Article 30. If the carrying amount of the business reputation apportioned a particular asset group (or intangible asset with uncertain useful time, the same below) accounts for a large portion of the total carrying amount of the business reputation, the enterprise shall, in its notes, disclose the following information:

(1) The carrying amount of the business reputation apportioned to the asset group;

(2) The method for the determination of the recoverable amount of the asset group:

(a) If the recoverable amount is determined on the basis of the net amount of the fair value of the asset group minus the disposal expenses, the enterprise shall disclose the method for the determination of the net amount of the fair value minus the disposal expenses. If the net amount of the fair value of the asset group minus the disposal expenses is not determined on the basis of the market price, the enterprise shall disclose:

(i) The crucial assumptions of the management of the enterprise for the expected future cash flow, and the basis for these assumptions;
(ii) Whether or not the values of the crucial assumptions as determined by the management of the enterprise are consistent with the enterprise's historic experiences or its sources of external information; if not, the enterprise shall make an explanation;

(b) When the recoverable amount is determined according to the current value of future cash flows as predicted by the asset group, the enterprise shall also disclose:

(i) the key assumptions for the enterprise management's predicting the cash flows in the future and the grounds thereof;
(ii) when the management of the enterprise determines the values relating to the relevant assumptions, whether they are in consistence with the historical experiences of the enterprise or the sources of external information; if not, the reasons shall be accounted for;
(iii) the capitalization rate adopted for the estimate of the current value.

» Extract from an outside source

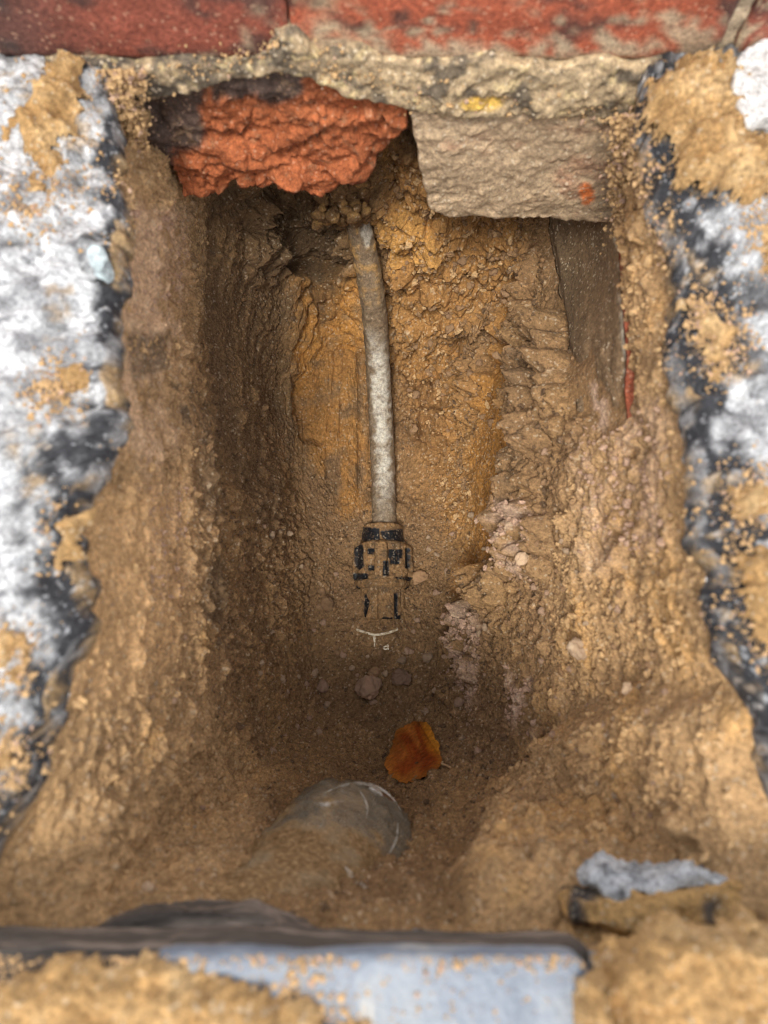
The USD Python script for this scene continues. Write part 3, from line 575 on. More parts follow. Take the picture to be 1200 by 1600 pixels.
obj('raised_letter', (tv_, np.array(tm.faces)), WHITE, fit, smooth=False)

# ================================================================== autumn leaf
LEAF = mat('autumn_leaf', {'t': ('attribute', {'attribute': 'tint'}), 'g': ('geometry', {}), 'n': ('noise_texture', {'scale': 350.0, 'detail': 4.0}),
    'r': ('rgb_ramp', {'ramp': [(0.3, (0.7, 0.62, 0.6)), (0.7, (1.25, 1.2, 1.2))]}), 'm': ('mix', {'mix_type': 'multiply', 'fac': 1.0}),
    'b': ('bump', {'distance': 0.0005}), 'p': ('principled_bsdf', {'roughness': 0.6, 'specular_ior_level': 0.3}), 'tr': ('translucent_bsdf', {}), 'mx': ('mix_closure', {'fac': 0.06})},
    [('g.position', 'n.vector'), ('n.fac', 'r.fac'), ('t.color', 'm.color1'), ('r.color', 'm.color2'), ('m.color', 'p.base_color'), ('m.color', 'tr.color'), ('n.fac', 'b.height'), ('b.normal', 'p.normal'), ('p.BSDF', 'mx.closure1'), ('tr.BSDF', 'mx.closure2')], surface='mx.closure')
lq = [(470, 400), (520, 345), (600, 305), (690, 290), (770, 305), (810, 350), (830, 430), (850, 480), (862, 560), (865, 630), (830, 670), (760, 715), (700, 750), (640, 778), (560, 805), (510, 808), (465, 790), (410, 775), (372, 690), (390, 630), (430, 540), (455, 450)]
lp = [(540 + a / 6, 1080 + b / 6) for a, b in lq]
gp_ = np.array([hit(u, v, 5)[0] for u in np.linspace(612, 682, 6) for v in np.linspace(1138, 1210, 6)])
cf = np.linalg.lstsq(np.c_[gp_[:, :2], np.ones(36)], gp_[:, 2], rcond=None)[0]; zl = float(cf @ [*gp_[:, :2].mean(0), 1]) + 0.004
lift = float(np.percentile(gp_[:, 2] - np.c_[gp_[:, :2], np.ones(36)] @ cf, 90))
lw = np.array([on_z(u, v, zl)[:2] for u, v in smooth_poly(lp, 4)])
base = np.array(on_z(540 + 865 / 6, 1080 + 630 / 6, zl)[:2]); tip = np.array(on_z(540 + 425 / 6, 1080 + 560 / 6, zl)[:2])
pg = Polygon(lw); xs = np.arange(lw[:, 0].min(), lw[:, 0].max(), 0.0007); ys = np.arange(lw[:, 1].min(), lw[:, 1].max(), 0.0007)
gx, gy = np.meshgrid(xs, ys); g = np.stack([gx.ravel(), gy.ravel()], 1); g = g[shapely.contains_xy(pg.buffer(-0.0004), g[:, 0], g[:, 1])]
edge = np.array([pg.exterior.interpolate(k, True).coords[0] for k in np.linspace(0, 1, 260, endpoint=False)])
edge += 0.0009 * np.stack([fbm(np.c_[edge, 0 * edge[:, 0]], 500, 2, 5), fbm(np.c_[edge, 0 * edge[:, 0]], 500, 2, 6)], 1)
allp = np.vstack([g, edge])
from scipy.spatial import Delaunay
tri = Delaunay(allp).simplices; cen = allp[tri].mean(1); tri = tri[shapely.contains_xy(Polygon(edge), cen[:, 0], cen[:, 1])]
ax = (tip - base); Ln = np.linalg.norm(ax); ax /= Ln; per = np.array([-ax[1], ax[0]])
sl, st = (allp - base) @ ax, (allp - base) @ per
vein_arg = (sl - 0.75 * np.abs(st) + 0.0016 * fbm(np.c_[allp, 0 * sl], 130, 3, 15)) / 0.0036
STRK = fbm(np.c_[vein_arg * 0.9, sl * 45, 0 * sl], 1.0, 3, 16)
zz_l = zl + 0.0050 * np.abs(st / 0.018) ** 1.5 + 0.0035 * np.sin(sl / Ln * 2.4) + 0.0007 * STRK - 0.0006 * np.exp(-(st / 0.0008) ** 2) + 0.0016 * fbm(np.c_[allp, 0 * sl], 90, 2, 9) + 0.002 * sst(np.abs(st), 0.014, 0.022)
zz_l += (np.c_[allp, np.ones(len(allp))] @ cf) - (zl - 0.004) + max(0, lift - 0.0045)
L3 = np.c_[allp, zz_l]
cr = np.cross(L3[tri[:, 1]] - L3[tri[:, 0]], L3[tri[:, 2]] - L3[tri[:, 0]]); tri[cr[:, 2] < 0] = tri[cr[:, 2] < 0][:, ::-1]
bot = L3 - [0, 0, 0.00035]; nn = len(L3)
ei = np.arange(len(g), nn); ej = np.roll(ei, -1)
lf = np.vstack([tri, tri[:, ::-1] + nn, np.stack([ei, ei + nn, ej + nn], 1), np.stack([ei, ej + nn, ej], 1)])
lv = np.vstack([L3, bot]); ln = fbm(lv, (120, 120, 0), 3, 12)
lt = np.tile([0.30, 0.062, 0.010], (len(lv), 1))
S2, T2 = np.tile(sl, 2), np.tile(st, 2)
rimw = sst(np.tile(np.array(shapely.distance(pg.exterior, shapely.points(allp))), 2) * -1 + 0.0025 * ln, -0.006, 0.0)
lu, lv2, _ = proj(lv)
lt = mixc(lt, (0.62, 0.27, 0.02), sst(lu - 0.3 * (lv2 - 1150) + 12 * ln, 650, 680) * sst(1188 - lv2, 0, 20) * 0.95); lt = mixc(lt, (0.42, 0.2, 0.03), rimw * 0.6 )
lt = mixc(lt, (0.5, 0.2, 0.04), np.tile(sst(STRK, 0.15, 0.7), 2) * 0.6)
lt = mixc(lt, (0.13, 0.03, 0.008), np.tile(sst(-STRK, 0.2, 0.8), 2) * 0.6)
lt *= (1 + 0.35 * ln + 0.3 * fbm(lv, 420, 2, 14))[:, None]
leaf = thing('leaf', 'orange-brown fallen beech leaf lying on the mud floor of the hole', 'leaf')
obj('blade', (lv, lf), LEAF, leaf, tint=np.clip(lt, 0.005, 0.7))
kb = np.argmin(np.linalg.norm(L3[:, :2] - base, axis=1))
st_p = [L3[kb] + [0, 0, 0.0003]] + [hit(u, v)[0] + [0, 0, h_] for u, v, h_ in ((690, 1193, 0.006), (698, 1196, 0.004), (708, 1201, 0.002))]
obj('stalk', ribbon(st_p, np.array([0.0011, 0.0008, 0.0007, 0.0006])), LEAF, leaf, tint=np.tile([0.62, 0.45, 0.26], (48, 1)))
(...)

Article 31. If the total or partial carrying amount of the business reputation are apportioned to several asset groups, and if the proportion apportioned to each asset group in the total carrying amount of the business reputation is not big, the enterprise shall, in its notes, describe it and offer the aggregate amount of the business reputation apportioned to the above-mentioned asset groups.

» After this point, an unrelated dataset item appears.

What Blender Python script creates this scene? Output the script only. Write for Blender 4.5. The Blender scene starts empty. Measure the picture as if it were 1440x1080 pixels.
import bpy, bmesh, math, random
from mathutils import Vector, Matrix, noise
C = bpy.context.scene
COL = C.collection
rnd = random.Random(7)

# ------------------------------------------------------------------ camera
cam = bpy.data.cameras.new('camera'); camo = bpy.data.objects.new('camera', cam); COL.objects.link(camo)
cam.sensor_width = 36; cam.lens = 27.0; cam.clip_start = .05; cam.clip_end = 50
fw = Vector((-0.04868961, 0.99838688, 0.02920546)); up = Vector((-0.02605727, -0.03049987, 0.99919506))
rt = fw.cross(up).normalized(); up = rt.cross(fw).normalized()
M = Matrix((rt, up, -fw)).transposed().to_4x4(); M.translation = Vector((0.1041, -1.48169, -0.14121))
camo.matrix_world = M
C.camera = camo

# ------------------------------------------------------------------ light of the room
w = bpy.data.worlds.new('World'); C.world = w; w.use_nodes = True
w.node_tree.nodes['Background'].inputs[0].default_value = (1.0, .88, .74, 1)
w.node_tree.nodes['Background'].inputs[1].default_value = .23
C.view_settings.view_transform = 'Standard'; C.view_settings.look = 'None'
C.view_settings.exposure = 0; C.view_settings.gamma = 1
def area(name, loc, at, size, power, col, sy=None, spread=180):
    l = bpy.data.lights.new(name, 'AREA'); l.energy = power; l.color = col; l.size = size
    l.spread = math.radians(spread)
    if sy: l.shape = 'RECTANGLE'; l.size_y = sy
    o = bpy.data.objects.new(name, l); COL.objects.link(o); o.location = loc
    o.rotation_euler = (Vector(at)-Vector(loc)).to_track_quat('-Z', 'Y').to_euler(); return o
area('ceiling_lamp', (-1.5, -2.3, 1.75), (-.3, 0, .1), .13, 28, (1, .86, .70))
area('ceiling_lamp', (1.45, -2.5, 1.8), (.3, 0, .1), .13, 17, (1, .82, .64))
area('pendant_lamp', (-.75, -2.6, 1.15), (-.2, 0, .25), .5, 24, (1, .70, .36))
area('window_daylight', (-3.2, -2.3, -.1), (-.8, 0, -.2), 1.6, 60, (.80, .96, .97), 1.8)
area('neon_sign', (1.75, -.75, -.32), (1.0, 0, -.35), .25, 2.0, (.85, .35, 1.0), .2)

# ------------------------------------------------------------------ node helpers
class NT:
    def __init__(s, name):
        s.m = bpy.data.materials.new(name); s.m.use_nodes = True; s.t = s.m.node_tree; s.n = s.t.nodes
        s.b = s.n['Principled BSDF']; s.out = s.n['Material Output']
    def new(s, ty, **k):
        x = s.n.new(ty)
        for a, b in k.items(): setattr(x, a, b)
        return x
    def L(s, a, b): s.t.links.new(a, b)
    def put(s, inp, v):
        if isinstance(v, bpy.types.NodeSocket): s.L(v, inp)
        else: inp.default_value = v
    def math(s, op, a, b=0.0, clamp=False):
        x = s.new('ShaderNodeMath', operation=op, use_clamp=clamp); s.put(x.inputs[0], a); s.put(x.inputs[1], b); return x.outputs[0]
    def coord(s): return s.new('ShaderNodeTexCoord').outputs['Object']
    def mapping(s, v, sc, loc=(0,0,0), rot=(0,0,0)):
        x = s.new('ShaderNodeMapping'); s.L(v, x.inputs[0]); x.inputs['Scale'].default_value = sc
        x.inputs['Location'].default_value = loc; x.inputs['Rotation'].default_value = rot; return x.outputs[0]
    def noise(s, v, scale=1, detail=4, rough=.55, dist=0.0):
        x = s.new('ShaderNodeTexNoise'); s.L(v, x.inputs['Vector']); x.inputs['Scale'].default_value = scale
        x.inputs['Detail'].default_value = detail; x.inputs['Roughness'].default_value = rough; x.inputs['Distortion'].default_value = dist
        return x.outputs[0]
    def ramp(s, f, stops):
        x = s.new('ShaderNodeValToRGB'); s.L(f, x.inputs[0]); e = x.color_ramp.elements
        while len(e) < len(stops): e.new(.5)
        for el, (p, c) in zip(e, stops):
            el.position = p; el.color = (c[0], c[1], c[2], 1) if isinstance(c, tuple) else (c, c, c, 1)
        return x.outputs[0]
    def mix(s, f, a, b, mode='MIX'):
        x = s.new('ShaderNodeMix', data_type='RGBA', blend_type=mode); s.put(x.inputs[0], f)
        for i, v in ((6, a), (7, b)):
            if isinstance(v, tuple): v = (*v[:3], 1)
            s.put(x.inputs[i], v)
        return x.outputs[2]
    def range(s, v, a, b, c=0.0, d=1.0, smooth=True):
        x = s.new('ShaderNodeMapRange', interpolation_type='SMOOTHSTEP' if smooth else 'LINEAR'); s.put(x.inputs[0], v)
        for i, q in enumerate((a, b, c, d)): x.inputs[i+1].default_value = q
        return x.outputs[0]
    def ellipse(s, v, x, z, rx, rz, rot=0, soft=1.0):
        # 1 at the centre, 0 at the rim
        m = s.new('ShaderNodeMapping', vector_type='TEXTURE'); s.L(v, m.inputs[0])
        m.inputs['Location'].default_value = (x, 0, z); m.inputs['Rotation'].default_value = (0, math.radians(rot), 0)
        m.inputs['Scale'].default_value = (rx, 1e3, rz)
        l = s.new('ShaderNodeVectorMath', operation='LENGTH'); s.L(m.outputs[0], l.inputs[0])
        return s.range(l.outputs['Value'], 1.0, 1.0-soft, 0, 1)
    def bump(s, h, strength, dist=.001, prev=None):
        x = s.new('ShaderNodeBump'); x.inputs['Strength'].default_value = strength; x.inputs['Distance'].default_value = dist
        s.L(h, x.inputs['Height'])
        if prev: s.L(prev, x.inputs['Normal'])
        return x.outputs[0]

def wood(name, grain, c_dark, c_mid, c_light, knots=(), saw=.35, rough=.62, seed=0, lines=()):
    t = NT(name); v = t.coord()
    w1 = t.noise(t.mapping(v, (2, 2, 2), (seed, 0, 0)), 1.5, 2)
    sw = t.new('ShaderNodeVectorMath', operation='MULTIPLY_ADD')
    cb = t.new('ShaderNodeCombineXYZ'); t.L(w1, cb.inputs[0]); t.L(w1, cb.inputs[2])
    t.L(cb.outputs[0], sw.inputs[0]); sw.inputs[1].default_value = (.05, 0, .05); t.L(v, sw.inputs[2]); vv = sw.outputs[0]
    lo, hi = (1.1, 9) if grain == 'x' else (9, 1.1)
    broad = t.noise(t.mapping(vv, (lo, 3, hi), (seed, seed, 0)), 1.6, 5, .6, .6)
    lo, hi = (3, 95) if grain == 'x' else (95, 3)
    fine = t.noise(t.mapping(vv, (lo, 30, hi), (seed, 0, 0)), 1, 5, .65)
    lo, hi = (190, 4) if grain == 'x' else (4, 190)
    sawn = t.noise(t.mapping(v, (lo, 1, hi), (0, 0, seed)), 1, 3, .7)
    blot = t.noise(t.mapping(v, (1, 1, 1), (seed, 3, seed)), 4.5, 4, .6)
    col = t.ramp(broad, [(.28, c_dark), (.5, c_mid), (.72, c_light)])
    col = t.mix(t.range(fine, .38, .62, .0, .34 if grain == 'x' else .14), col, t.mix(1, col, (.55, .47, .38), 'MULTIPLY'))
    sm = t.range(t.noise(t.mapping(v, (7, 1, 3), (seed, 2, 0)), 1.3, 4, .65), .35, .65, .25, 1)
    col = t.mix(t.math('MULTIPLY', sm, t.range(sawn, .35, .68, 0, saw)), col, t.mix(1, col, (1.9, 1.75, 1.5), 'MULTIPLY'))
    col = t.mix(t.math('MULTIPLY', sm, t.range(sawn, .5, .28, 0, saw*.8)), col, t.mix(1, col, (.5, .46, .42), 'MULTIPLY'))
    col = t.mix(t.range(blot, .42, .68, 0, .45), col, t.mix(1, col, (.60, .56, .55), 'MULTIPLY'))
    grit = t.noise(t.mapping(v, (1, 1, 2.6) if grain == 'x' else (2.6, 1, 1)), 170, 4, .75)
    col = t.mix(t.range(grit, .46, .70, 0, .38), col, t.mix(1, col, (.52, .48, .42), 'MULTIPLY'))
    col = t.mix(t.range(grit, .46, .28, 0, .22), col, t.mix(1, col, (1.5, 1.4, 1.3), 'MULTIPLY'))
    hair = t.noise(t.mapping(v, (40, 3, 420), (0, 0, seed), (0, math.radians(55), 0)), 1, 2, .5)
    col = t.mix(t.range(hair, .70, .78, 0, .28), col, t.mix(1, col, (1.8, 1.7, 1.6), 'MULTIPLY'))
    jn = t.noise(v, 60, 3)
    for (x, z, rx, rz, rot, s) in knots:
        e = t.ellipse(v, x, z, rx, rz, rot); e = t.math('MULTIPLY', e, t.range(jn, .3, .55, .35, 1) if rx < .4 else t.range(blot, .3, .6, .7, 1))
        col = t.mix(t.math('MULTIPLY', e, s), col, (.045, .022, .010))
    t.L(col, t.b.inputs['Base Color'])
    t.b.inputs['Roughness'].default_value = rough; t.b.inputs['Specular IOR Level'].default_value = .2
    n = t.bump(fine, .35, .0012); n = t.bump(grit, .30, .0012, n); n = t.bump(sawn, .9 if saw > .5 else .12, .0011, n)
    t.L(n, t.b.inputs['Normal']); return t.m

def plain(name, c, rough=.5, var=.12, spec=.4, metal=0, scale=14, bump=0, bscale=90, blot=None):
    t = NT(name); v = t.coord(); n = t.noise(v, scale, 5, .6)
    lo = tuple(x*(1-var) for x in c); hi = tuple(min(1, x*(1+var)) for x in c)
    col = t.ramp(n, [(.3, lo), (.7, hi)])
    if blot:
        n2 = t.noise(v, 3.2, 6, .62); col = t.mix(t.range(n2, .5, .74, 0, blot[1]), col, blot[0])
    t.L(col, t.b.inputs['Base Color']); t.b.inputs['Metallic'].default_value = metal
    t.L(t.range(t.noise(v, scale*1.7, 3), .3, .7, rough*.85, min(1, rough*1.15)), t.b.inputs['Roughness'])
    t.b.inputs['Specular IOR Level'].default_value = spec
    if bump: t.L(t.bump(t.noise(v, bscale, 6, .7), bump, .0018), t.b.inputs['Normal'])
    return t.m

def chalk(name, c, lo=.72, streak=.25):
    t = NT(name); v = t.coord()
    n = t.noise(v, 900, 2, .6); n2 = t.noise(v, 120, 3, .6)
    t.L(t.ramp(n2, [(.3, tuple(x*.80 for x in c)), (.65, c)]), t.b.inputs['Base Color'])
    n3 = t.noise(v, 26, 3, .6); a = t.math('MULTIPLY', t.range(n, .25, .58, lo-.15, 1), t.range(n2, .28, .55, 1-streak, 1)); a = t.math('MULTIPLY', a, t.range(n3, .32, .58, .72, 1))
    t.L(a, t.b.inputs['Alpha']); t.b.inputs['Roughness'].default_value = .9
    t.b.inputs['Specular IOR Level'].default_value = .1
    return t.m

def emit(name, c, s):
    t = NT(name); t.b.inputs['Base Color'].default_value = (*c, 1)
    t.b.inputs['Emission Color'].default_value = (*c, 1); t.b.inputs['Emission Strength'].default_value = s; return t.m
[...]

If the carrying amount of the business reputation is apportioned to the above-mentioned asset groups according to the same crucial assumptions and if the aggregate amount of the business reputation so apportioned accounts for a large proportion of the total carrying amount of the business reputation, the enterprise shall, in its notes, describe it and disclose the following information:

(1) The aggregate carrying amount of the business reputation apportioned to the above-mentioned asset groups;

(2) The crucial assumptions adopted, and the basis for these assumptions; and

(3) Whether or not the values of the crucial assumptions as determined by the management of the enterprise are consistent with the enterprise's historic experiences or its sources of external information; if not, the enterprise shall make an explanation.